Roseman has often said that his year away reinforced the need for a top-level franchise quarterback, but it doesn't require accumulating frequent-flyer miles for that realization. The trades to acquire Carson Wentz and open the starting spot for him were Roseman's most important moves, but what brought them to the Super Bowl were the other moves — large and small — that fill the Eagles' transactional calendar.  The past month is evidence that the Eagles' success is about more than Wentz.

The biggest difference with Roseman's roster-building has been the depth on the roster. The addition of executive Joe Douglas helped the Eagles philosophy of trusting proven veterans in depth roles – and also knowing the type of veteran to identify for those spots.

"I think sometimes the sum is greater than the whole of its parts," Roseman said. "You're going to have injuries over the course of the year. … If one injury derails your ability to compete, we didn't want that to happen. We wanted to build up as much depth as possible. I think you've seen in the past, we would maybe go for younger players. But here we brought in some veteran guys to fill in those roles. We wanted to be able to have this next-man-up mentality."

The Eagles also liked the optionality of players on one-year contracts or expiring contracts. Free agency can be expensive in the NFL, and the Eagles have experienced the perils of long-term contracts to players they're unfamiliar with. They've tried to mitigate those risks by identifying players who played in similar systems or whom coaches or executives in the building know, but they also found that shorter commitments provide desired optionality. The Eagles gave in-season contract extensions to Jeffery and Jernigan after a few months with the team.

"If you have the opportunity to know these guys and live with them day in and day out, you feel better about it,' Roseman said.

Douglas conceded that the Eagles have "tough conversations" – those aren't rare in football offices – but he said they came to a plan on "the type of player we're bringing in." He applauded Roseman's creativity and big-picture thinking, and there's been a melding between Roseman's philosophies and the ideas that Douglas brought from Baltimore and Chicago.

"It wasn't just one of us," Douglas said. "It was all of us getting on the same page and working in concert."

Bearing the burden

Ultimately, Roseman is the one held responsible. When moves didn't work in the past, it was Roseman under public fire. And when they lead to a Super Bowl appearance, Roseman earns executive of the year.

"I understand when I'm out in front sometimes it's good, sometimes it's bad," Roseman said. "The worst part is I have a family like anyone else and they have to deal with [the criticism]. They know what was said. That's their dad and that's their husband. I think that's harder on them."

Roseman said he can wear blinders, but there's a human element that cannot be overlooked. Eagles president Don Smolenski sat next to Roseman for every game during nearly two decades. He has seen Roseman rise through the organization, the abrupt changing of roles in 2015, and Roseman's return. What stood out to Smolenski was the way Roseman endured.

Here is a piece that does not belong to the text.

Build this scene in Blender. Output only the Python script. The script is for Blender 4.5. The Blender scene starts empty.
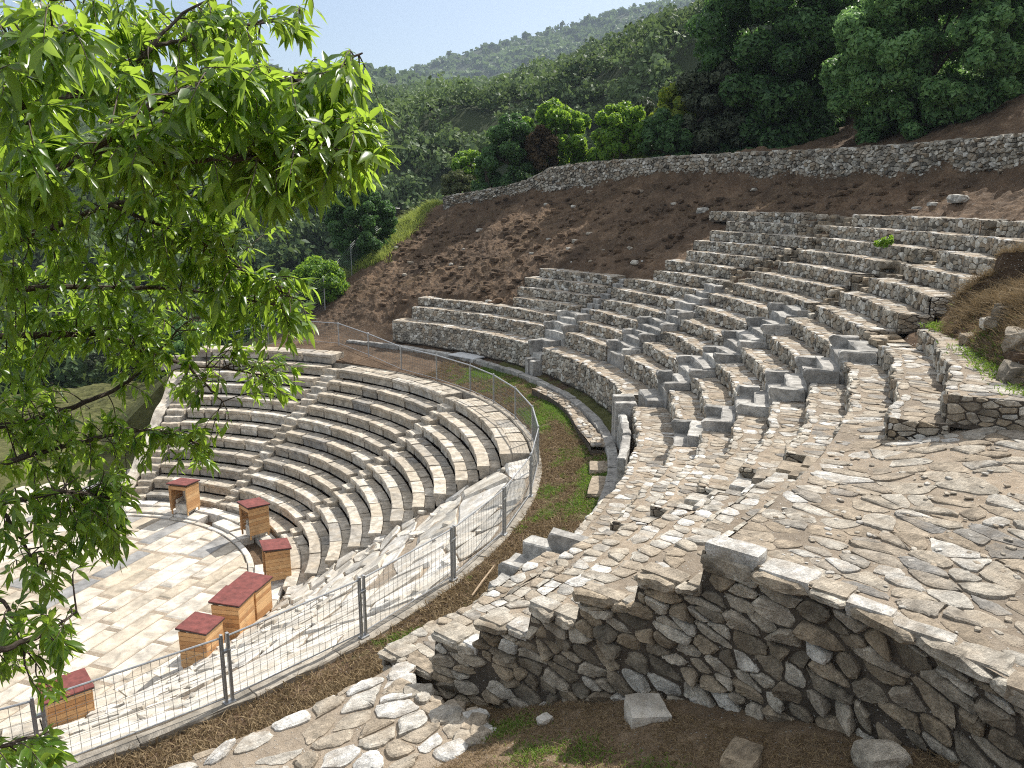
import bpy, math, random
import numpy as np
from mathutils import Matrix, Vector
rng = np.random.default_rng(7)
random.seed(7)
SC = bpy.context.scene
COL = SC.collection
PI = math.pi
rad = math.radians

# ------------------------------------------------------------------ camera constants
CAM = np.array([0.866, -28.615, 12.174]); YAW = 1.00354; PITCH = -0.2243; FPX = 811.37
FWD = np.array([math.cos(YAW)*math.cos(PITCH), math.sin(YAW)*math.cos(PITCH), math.sin(PITCH)])
RGT = np.array([math.sin(YAW), -math.cos(YAW), 0.0]); UPV = np.cross(RGT, FWD)
O2 = np.array([-0.434, 0.611])          # centre of the upper seating; the lower seating is centred on the origin
SUN_AZ, SUN_EL = 18.0, 46.0

def ray(x, y):
    return FWD + RGT*(x-512)/FPX - UPV*(y-384)/FPX
def at(x, y, d):                         # point in the world at horizontal distance d along a view direction
    r = ray(x, y); return CAM + r*(d/math.hypot(r[0], r[1]))
def onz(x, y, z):
    r = ray(x, y); return CAM + r*((z-CAM[2])/r[2])

# ------------------------------------------------------------------ noise
def _h(i, j, s):
    n = (i.astype(np.int64)*374761393 + j.astype(np.int64)*668265263 + s*974711) & 0xffffffff
    n = ((n ^ (n >> 13))*1274126177) & 0xffffffff
    n = (n ^ (n >> 16)) & 0xffff
    return n/65535.0
def vnoise(x, y, s=0):
    x = np.asarray(x, float); y = np.asarray(y, float)
    i = np.floor(x); j = np.floor(y); fx = x-i; fy = y-j
    fx = fx*fx*(3-2*fx); fy = fy*fy*(3-2*fy)
    i = i.astype(np.int64); j = j.astype(np.int64)
    a = _h(i, j, s); b = _h(i+1, j, s); c = _h(i, j+1, s); d = _h(i+1, j+1, s)
    return (a*(1-fx)+b*fx)*(1-fy)+(c*(1-fx)+d*fx)*fy*1.0
def fbm(x, y, o=4, s=0, g=.5):
    t = 0; a = 1; n = 0
    for k in range(o):
        t = t + a*(vnoise(np.asarray(x)*2**k, np.asarray(y)*2**k, s+k*17)-.5); n += a; a *= g
    return t/n*2
def sstep(a, b, x):
    t = np.clip((np.asarray(x, float)-a)/(b-a), 0, 1); return t*t*(3-2*t)

# ------------------------------------------------------------------ mesh builder
class MB:
    def __init__(s): s.V = []; s.n = 0; s.L = []; s.C = []; s.T = []; s.M = []; s.VA = []
    def add(s, v, faces, tint=0.5, mat=0, va=None):
        v = np.asarray(v, float).reshape(-1, 3)
        if isinstance(faces, np.ndarray):
            nf, k = faces.shape
            s.L.append((faces+s.n).ravel()); s.C.append(np.full(nf, k))
        else:
            nf = len(faces)
            s.L.append(np.array([i for f in faces for i in f])+s.n); s.C.append(np.array([len(f) for f in faces]))
        s.T.append(np.broadcast_to(np.asarray(tint, float), (nf,))); s.M.append(np.full(nf, mat))
        s.V.append(v); s.n += len(v)
        s.VA.append(np.broadcast_to(np.asarray(0.0 if va is None else va, float), (len(v),)))
    def build(s, name, mats, parent=None, smooth=False, label=None):
        me = bpy.data.meshes.new(name)
        V = np.concatenate(s.V); L = np.concatenate(s.L).astype(np.int32); C = np.concatenate(s.C).astype(np.int32)
        me.vertices.add(len(V)); me.vertices.foreach_set('co', V.ravel().astype(np.float32))
        me.loops.add(len(L)); me.loops.foreach_set('vertex_index', L)
        st = np.zeros(len(C), np.int32); st[1:] = np.cumsum(C)[:-1]
        me.polygons.add(len(C)); me.polygons.foreach_set('loop_start', st); me.polygons.foreach_set('loop_total', C)
        if not isinstance(mats, (list, tuple)): mats = [mats]
        for m in mats: me.materials.append(m)
        me.polygons.foreach_set('material_index', np.concatenate(s.M).astype(np.int32))
        me.polygons.foreach_set('use_smooth', np.full(len(C), smooth))
        a = me.attributes.new('tint', 'FLOAT', 'FACE'); a.data.foreach_set('value', np.concatenate(s.T).astype(np.float32))
        a = me.attributes.new('cover', 'FLOAT', 'POINT'); a.data.foreach_set('value', np.concatenate(s.VA).astype(np.float32))
        me.update(calc_edges=True); me.validate()
        o = bpy.data.objects.new(name, me); COL.objects.link(o)
        if parent is not None:
            o.parent = parent; o.matrix_parent_inverse = Matrix.Translation(-parent.location)
        if label: o['label'] = label
        return o

def tag(o, label, cat=None, group=None, kind=None):
    o['label'] = label
    if cat: o['category'] = cat
    if group: o['group'] = group
    if kind: o['kind'] = kind
    return o
def thing(name, label, cat, loc=(0, 0, 0), group=None):
    o = bpy.data.objects.new(name, None); COL.objects.link(o); o.location = Vector([float(c) for c in loc]); o.empty_display_size = .2
    return tag(o, label, cat, group)

# ------------------------------------------------------------------ materials
class NT:
    def __init__(s, name):
        s.m = bpy.data.materials.new(name); s.m.use_nodes = True; s.t = s.m.node_tree; s.t.nodes.clear()
        s.out = s.n('ShaderNodeOutputMaterial')
    def n(s, typ, inp=None, **kw):
        x = s.t.nodes.new(typ)
        for k, v in kw.items(): setattr(x, k, v)
        for k, v in (inp or {}).items(): s.set(x.inputs[k], v)
        return x
    def set(s, sock, v):
        if hasattr(v, 'is_output') or isinstance(v, bpy.types.NodeSocket): s.t.links.new(v, sock)
        elif isinstance(v, bpy.types.Node): s.t.links.new(v.outputs[0], sock)
        elif isinstance(v, (tuple, list)) and len(v) == 3 and sock.type == 'RGBA': sock.default_value = (*v, 1)
        else: sock.default_value = v
    def ramp(s, fac, stops, mode='LINEAR'):
        r = s.n('ShaderNodeValToRGB'); r.color_ramp.interpolation = mode
        e = r.color_ramp.elements
        while len(e) < len(stops): e.new(.5)
        for q, (p, c) in zip(e, stops):
            q.position = p; q.color = (*c, 1) if len(c) == 3 else c
        s.set(r.inputs[0], fac); return r.outputs[0]
    def rampv(s, fac, a, b, lo=0., hi=1.):
        return s.n('ShaderNodeMapRange', {0: fac, 1: a, 2: b, 3: lo, 4: hi}).outputs[0]
    def mix(s, fac, a, b, mode='MIX'):
        x = s.n('ShaderNodeMix', data_type='RGBA', blend_type=mode)
        s.set(x.inputs[0], fac); s.set(x.inputs[6], a); s.set(x.inputs[7], b); return x.outputs[2]
    def math(s, op, a, b=0.):
        return s.n('ShaderNodeMath', {0: a, 1: b}, operation=op).outputs[0]
    def coord(s): return s.n('ShaderNodeNewGeometry').outputs['Position'] if False else s.n('ShaderNodeTexCoord').outputs['Object']
    def noise(s, vec, scale, detail=6, rough=.6, dist=0.):
        return s.n('ShaderNodeTexNoise', {'Vector': vec, 'Scale': scale, 'Detail': detail, 'Roughness': rough, 'Distortion': dist})
    def bump(s, h, strength, dist, normal=None):
        b = s.n('ShaderNodeBump', {'Height': h, 'Strength': strength, 'Distance': dist})
        if normal is not None: s.set(b.inputs['Normal'], normal)
        return b.outputs[0]
    def bsdf(s, col, rough, normal=None, **kw):
        b = s.n('ShaderNodeBsdfPrincipled', {'Base Color': col, 'Roughness': rough})
        for k, v in kw.items(): s.set(b.inputs[k], v)
        if normal is not None: s.set(b.inputs['Normal'], normal)
        s.t.links.new(b.outputs[0], s.out.inputs[0]); return b
    def attr(s, n): return s.n('ShaderNodeAttribute', attribute_name=n).outputs['Fac']

def stone_mat(name, palette, stain=.55, staincol=(.10, .095, .085), nscale=5., bscale=22., bstr=.5, lichen=None, patina=None, grain=False):
    t = NT(name); c = t.coord(); a = t.attr('tint')
    base = t.ramp(a, palette)
    rnd = t.n('ShaderNodeTexWhiteNoise', {'W': a}, noise_dimensions='1D').outputs[0]
    off = t.n('ShaderNodeVectorMath', {0: c, 1: t.n('ShaderNodeCombineXYZ', {0: rnd, 1: a, 2: rnd})}, operation='ADD').outputs[0]
    n1 = t.noise(off, nscale, 9, .65, .4)
    v = t.rampv(n1.outputs[0], .32, .68, .5, 1.36)
    col = t.mix(1., base, t.n('ShaderNodeCombineColor', {0: v, 1: v, 2: v}), 'MULTIPLY')
    n2 = t.noise(c, 1.7, 10, .7, .6)
    st = t.rampv(n2.outputs[0], .5, .68, 0., stain)
    col = t.mix(st, col, staincol)
    n3 = t.noise(off, 14., 8, .75, .3)
    col = t.mix(t.rampv(n3.outputs[0], .56, .7, 0., stain*.8), col, staincol)
    if patina:
        n5 = t.noise(c, 2.6, 6, .6); col = t.mix(t.rampv(n5.outputs[0], .46, .7, 0., .65), col, patina)
    if lichen:
        n4 = t.noise(c, 9., 6, .7); col = t.mix(t.rampv(n4.outputs[0], .6, .66, 0., .6), col, lichen)
    sp = t.noise(c, 70., 4, .7); v2 = t.rampv(sp.outputs[0], .28, .72, .62, 1.34)
    col = t.mix(1., col, t.n('ShaderNodeCombineColor', {0: v2, 1: v2, 2: v2}), 'MULTIPLY')
    h = t.math('ADD', t.math('MULTIPLY', n3.outputs[0], .6), t.noise(c, bscale, 10, .7, .2).outputs[0])
    if grain:                             # schist layering
        mp = t.n('ShaderNodeMapping', {0: off, 2: (0, 0, rad(65)), 3: (3., 26., 26.)}); gr = t.noise(mp.outputs[0], 1., 6, .65, .8); g2 = t.rampv(gr.outputs[0], .3, .7, .78, 1.2)
        col = t.mix(1., col, t.n('ShaderNodeCombineColor', {0: g2, 1: g2, 2: g2}), 'MULTIPLY'); h = t.math('ADD', h, t.math('MULTIPLY', gr.outputs[0], .9))
    t.bsdf(col, .88, t.bump(h, bstr, .03), **{'Specular IOR Level': .25}); return t.m

RUB = [(0, (.15, .14, .125)), (.09, (.26, .25, .235)), (.2, (.36, .335, .295)), (.36, (.33, .27, .20)), (.52, (.42, .355, .275)), (.66, (.45, .405, .335)), (.8, (.50, .47, .415)), (.92, (.57, .55, .51)), (1, (.72, .71, .68))]
RISE = [(0, (.11, .098, .08)), (.18, (.25, .23, .195)), (.38, (.39, .355, .295)), (.5, (.38, .305, .22)), (.68, (.50, .46, .385)), (.86, (.61, .575, .50)), (1, (.74, .715, .65))]
DARKW = [(0, (.16, .14, .11)), (.25, (.32, .28, .22)), (.45, (.46, .37, .26)), (.62, (.52, .46, .37)), (.85, (.64, .59, .50)), (1, (.76, .74, .68))]
MARB = [(0, (.31, .295, .27)), (.2, (.43, .385, .32)), (.45, (.50, .44, .355)), (.7, (.545, .49, .41)), (1, (.62, .585, .52))]
WHIT = [(0, (.38, .37, .345)), (.3, (.53, .49, .425)), (.6, (.61, .575, .515)), (1, (.70, .675, .63))]
PAVE = [(0, (.24, .24, .24)), (.12, (.33, .325, .315)), (.16, (.43, .37, .285)), (.45, (.49, .43, .345)), (.75, (.53, .48, .405)), (1, (.58, .54, .475))]
M = {}
M['tread_stone'] = stone_mat('rubble_tread_stone', RUB, .5, (.20, .16, .115), 6., 26., .9, patina=(.36, .295, .22), grain=True)
M['riser_stone'] = stone_mat('rubble_riser_stone', RISE, .7, (.075, .07, .062), 8., 30., .9)
M['wall_stone'] = stone_mat('weathered_wall_stone', DARKW, .6, (.045, .040, .033), 5., 26., 1., patina=(.18, .135, .09), grain=True)
M['marble'] = stone_mat('weathered_marble', MARB, .6, (.17, .15, .12), 4., 18., .5, patina=(.36, .30, .22))
M['white_marble'] = stone_mat('pale_marble', WHIT, .4, (.30, .25, .185), 2.2, 14., .5, patina=(.46, .40, .31))
M['paver'] = stone_mat('orchestra_marble', PAVE, .22, (.40, .34, .26), 1.6, 14., .15)
M['grey_marble'] = stone_mat('grey_marble', [(0, (.26, .255, .24)), (.5, (.37, .355, .33)), (1, (.50, .485, .45))], .65, (.12, .115, .105), 5., 20., .7)
M['concrete'] = stone_mat('kerb_concrete', [(0, (.27, .245, .205)), (1, (.36, .325, .275))], .4, (.25, .21, .16), 3., 30., .3)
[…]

"It was a tough situation that he went through," Smolenski said. "He put his nose to the ground and he took some time to reflect, and it's nice to sort of see…him be able to enjoy this moment."

The Eagles must win one more game for Roseman to enjoy it as he desires. He looks forward to sitting on a beach after this season and reflecting on what just happened. Because if you don't believe in second acts, just look at Roseman's revenge from exile into executive of the year.

"When you get an opportunity at a really young age and the arrow's pointing up and you don't really get a chance to step back and something like this happens, there's humility in it," Roseman said. "No question about it. But I don't want this to be about me."